Since last summer, my life has been in a free fall. Sometimes I think I can see land beneath me. Other times, it’s mist and obscured.
I had thought that once the divorce was final, I could get some structure back into my life, but instead, it’s all open air and I’m diving and have no idea what’s ahead.
This is different for me. I’ve always been the quintessential planner. I had my college schedule planned out before I ever went to high school. I had my career and life planned before I ever started college. And for the last few years with my ex, I still had plans for the future, and a bright future, too, with dinners cooked at home and children not in daycare and dreams of being a writer fulfilled.

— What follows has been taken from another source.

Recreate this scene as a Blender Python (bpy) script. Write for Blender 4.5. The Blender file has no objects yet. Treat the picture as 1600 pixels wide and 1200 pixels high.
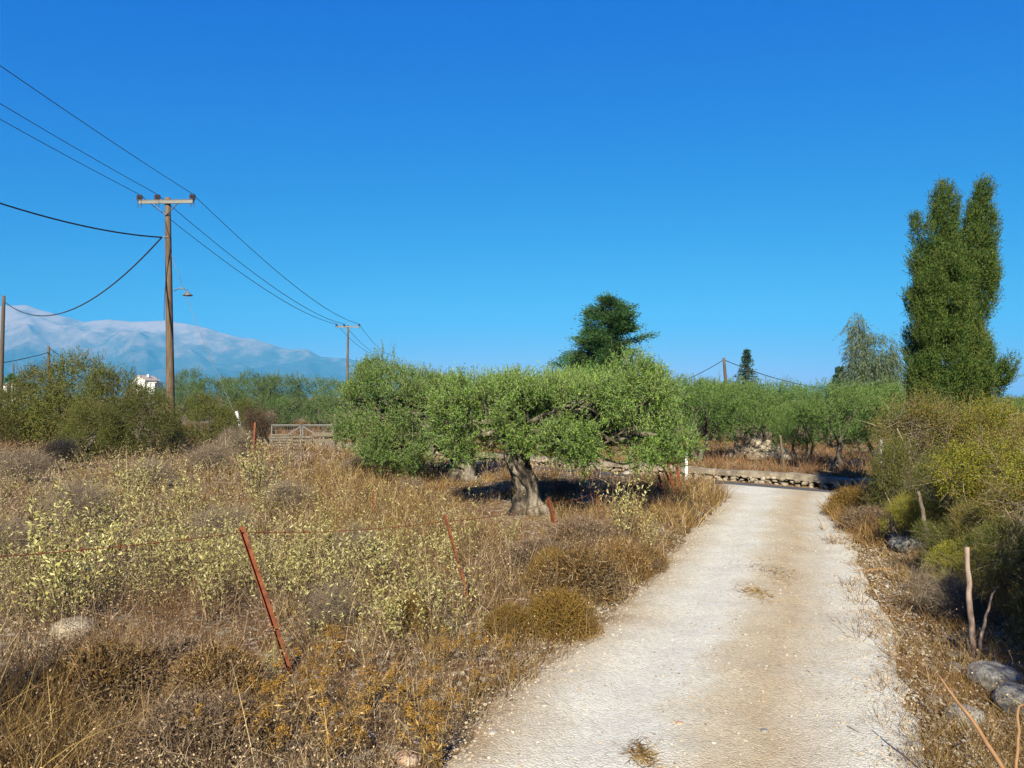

So now I’ve come through the fire, not unscathed but stronger than ever. And yet, I haven’t a clue what to do next.
I’ve done all the analysis, made all the plans, looked at every nook and cranny. And yet, I haven’t a clue what to do next.
It is Mark who offers me the solace I need. He helps me to see that not knowing what’s coming next is not only okay, but a good thing! My garden may be well-planned and full of flowers, but I can’t add a beautiful new plant if my garden is already so full and so well-planned that a new plant just won’t fit. The empty garden can be filled as I go through life. I can add to it as wondrous new things appear in my life. A full garden gets maintenance at best but no new blossoms. It’s okay to not know what to plant next or to have not yet found the right flower for that corner space.
Mark calls this “wandering” and reminds me of all the great spiritual leaders who spent 90% of their path just wandering. I think of how Jesus never seemed, according to the authors of the Gospels, to have a written agenda or a life plan or a checklist to abide by. He just wandered from place to place, sharing His teachings and both loving and serving. I think of other leaders, too, and I’m in good company. I feel better now that I’m just “wandering.”
But the truth is, wandering is going to be an acquired taste for me. Right now, it’s settled in my mid-section, below my ribcage. That anxious feeling somewhere between my gut instinct and my heart. That sense of the unknown.
Then I remember what Mark said about maps. They don’t show you where you’re going, but rather, where you are. I think I’ve drawn a pretty good map of my life. Which way I go now is my choice. And I have lots and lots of choices.
The map has no invisible ink, no missing sections. It’s all there if I care to look. And for me to explore it all and see all the things I could never have planned to see, it just takes a leap of faith and then a lot of wandering through unfamiliar, dangerous, and beautiful terrain.
And it’s okay that I don’t know my step.